Sherman Jackson offers a trenchant examination of the career of
Islam among the blacks of America. Jackson notes that no one has
offered a convincing explanation of why Islam spread among
Blackamericans (a coinage he explains and defends) but not among
white Americans or Hispanics. The assumption has been that there is
an African connection. In fact, Jackson shows, none of the
distinctive features of African Islam appear in the proto-Islamic,
black nationalist movements of the early 20th century. Instead, he
argues, Islam owes its momentum to the distinctively American
phenomenon of "Black Religion," a God-centered holy protest against
anti-black racism.
Islam in Black America begins as part of a communal search for
tools with which to combat racism and redefine American blackness.
The 1965 repeal of the National Origins Quota System led to a
massive influx of foreign Muslims, who soon greatly outnumbered the
blacks whom they found here practicing an indigenous form of Islam.
Immigrant Muslims would come to exercise a virtual monopoly over
the definition of a properly constituted Islamic life in America.

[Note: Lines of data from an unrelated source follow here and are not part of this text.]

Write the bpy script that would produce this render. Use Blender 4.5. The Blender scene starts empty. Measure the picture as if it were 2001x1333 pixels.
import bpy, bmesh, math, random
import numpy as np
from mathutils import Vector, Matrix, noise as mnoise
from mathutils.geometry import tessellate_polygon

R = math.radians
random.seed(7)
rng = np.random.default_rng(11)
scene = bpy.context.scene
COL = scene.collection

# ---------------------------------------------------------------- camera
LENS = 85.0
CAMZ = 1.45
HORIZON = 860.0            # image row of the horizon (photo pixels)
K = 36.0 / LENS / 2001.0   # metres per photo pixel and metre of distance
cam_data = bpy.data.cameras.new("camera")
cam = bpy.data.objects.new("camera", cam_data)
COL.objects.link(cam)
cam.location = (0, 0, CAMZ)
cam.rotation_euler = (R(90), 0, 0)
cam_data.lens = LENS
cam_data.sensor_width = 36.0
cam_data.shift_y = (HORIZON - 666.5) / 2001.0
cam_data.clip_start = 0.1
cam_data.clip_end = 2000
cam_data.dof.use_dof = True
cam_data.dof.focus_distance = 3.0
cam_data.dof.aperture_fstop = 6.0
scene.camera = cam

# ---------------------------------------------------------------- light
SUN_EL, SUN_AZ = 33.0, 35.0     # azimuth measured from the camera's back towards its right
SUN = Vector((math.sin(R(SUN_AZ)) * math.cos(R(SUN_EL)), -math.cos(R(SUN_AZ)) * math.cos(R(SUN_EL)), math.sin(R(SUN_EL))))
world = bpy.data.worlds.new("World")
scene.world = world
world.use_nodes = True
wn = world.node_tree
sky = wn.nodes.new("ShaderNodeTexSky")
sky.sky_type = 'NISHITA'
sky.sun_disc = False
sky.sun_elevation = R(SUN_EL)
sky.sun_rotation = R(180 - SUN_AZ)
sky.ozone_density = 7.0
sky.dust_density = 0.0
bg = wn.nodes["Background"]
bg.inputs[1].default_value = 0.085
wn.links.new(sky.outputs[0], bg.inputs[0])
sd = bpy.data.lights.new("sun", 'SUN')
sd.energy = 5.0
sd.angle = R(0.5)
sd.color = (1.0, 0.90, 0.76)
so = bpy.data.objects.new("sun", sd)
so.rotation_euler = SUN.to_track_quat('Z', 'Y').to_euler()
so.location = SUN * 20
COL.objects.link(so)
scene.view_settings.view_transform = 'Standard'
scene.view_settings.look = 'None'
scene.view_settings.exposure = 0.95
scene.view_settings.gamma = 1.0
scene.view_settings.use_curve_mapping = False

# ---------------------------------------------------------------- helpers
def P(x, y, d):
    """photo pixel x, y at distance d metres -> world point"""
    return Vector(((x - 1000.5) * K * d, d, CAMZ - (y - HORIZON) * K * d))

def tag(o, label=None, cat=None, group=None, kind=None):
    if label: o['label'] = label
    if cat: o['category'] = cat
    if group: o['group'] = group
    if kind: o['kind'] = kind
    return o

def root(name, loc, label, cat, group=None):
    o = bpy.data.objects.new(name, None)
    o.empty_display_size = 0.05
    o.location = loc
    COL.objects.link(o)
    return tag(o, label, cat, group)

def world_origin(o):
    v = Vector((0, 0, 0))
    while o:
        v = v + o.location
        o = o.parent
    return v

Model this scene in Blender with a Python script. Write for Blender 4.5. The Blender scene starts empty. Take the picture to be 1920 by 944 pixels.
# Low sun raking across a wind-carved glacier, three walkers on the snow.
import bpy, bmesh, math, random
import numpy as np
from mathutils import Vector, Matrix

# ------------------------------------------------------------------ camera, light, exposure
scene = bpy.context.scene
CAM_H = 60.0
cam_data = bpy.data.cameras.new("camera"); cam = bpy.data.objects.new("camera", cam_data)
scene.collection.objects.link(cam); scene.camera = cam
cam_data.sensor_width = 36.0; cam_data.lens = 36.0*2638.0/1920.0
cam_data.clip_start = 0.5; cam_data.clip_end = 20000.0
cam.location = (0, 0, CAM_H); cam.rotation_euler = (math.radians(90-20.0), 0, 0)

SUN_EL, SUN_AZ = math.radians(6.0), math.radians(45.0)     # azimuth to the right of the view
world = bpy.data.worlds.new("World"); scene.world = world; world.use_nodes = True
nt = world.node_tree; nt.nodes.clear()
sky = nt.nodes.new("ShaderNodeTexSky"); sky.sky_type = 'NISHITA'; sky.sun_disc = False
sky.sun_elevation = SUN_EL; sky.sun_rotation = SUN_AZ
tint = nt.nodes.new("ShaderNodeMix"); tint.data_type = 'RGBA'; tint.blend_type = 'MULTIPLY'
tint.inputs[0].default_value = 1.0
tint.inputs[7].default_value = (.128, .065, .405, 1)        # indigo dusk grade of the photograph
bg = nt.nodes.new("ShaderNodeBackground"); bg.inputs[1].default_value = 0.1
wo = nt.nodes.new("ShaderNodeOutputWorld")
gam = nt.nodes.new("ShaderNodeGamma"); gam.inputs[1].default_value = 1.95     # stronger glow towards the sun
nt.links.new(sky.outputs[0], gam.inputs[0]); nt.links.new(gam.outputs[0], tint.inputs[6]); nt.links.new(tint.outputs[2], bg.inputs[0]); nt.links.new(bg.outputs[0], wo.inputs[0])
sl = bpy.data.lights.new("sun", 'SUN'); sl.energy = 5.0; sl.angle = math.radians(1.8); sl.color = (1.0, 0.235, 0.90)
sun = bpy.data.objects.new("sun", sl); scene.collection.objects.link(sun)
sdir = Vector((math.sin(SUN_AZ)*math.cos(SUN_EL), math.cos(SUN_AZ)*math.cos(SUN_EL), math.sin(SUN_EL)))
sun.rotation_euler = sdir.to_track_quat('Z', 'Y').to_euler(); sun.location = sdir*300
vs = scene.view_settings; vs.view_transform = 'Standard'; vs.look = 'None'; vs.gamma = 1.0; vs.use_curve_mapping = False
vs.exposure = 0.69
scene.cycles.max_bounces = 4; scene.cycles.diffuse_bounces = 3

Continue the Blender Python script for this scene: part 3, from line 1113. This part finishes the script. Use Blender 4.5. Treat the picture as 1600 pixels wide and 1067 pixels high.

For these Muslims, the nemesis was not white supremacy, but "the
West." In their eyes, the West was not a racial, but a religious
and civilizational threat. American blacks soon learned that
opposition to the West and opposition to white supremacy were not
synonymous. Indeed, says Jackson, one cannot be anti-Western
without also being on some level anti-Blackamerican. Like the Black
Christians of an earlier era struggling to find their voice in the
context of Western Christianity, Black Muslims now began to strive
to find their black, American voice in the context of the
super-tradition of historical Islam. Jackson argues that Muslim
tradition itself contains the resources to reconcile blackness,
American-ness, and adherence to Islam. It is essential, he
contends, to preserve within Islam the legitimate aspects of Black
Religion, in order to avoid what Stephen Carter calls the
domestication of religion, whereby religion is rendered incapable
of resisting the state and the dominant culture. At the same time,
Jackson says, it is essential for Blackamerican Muslims to reject
an exclusive focus on the public square and the secular goal of
subverting white supremacy (and Arab/immigrant supremacy) and to
develop a tradition of personal piety and spirituality attuned to
distinctive Blackamerican needs and idiosyncrasies.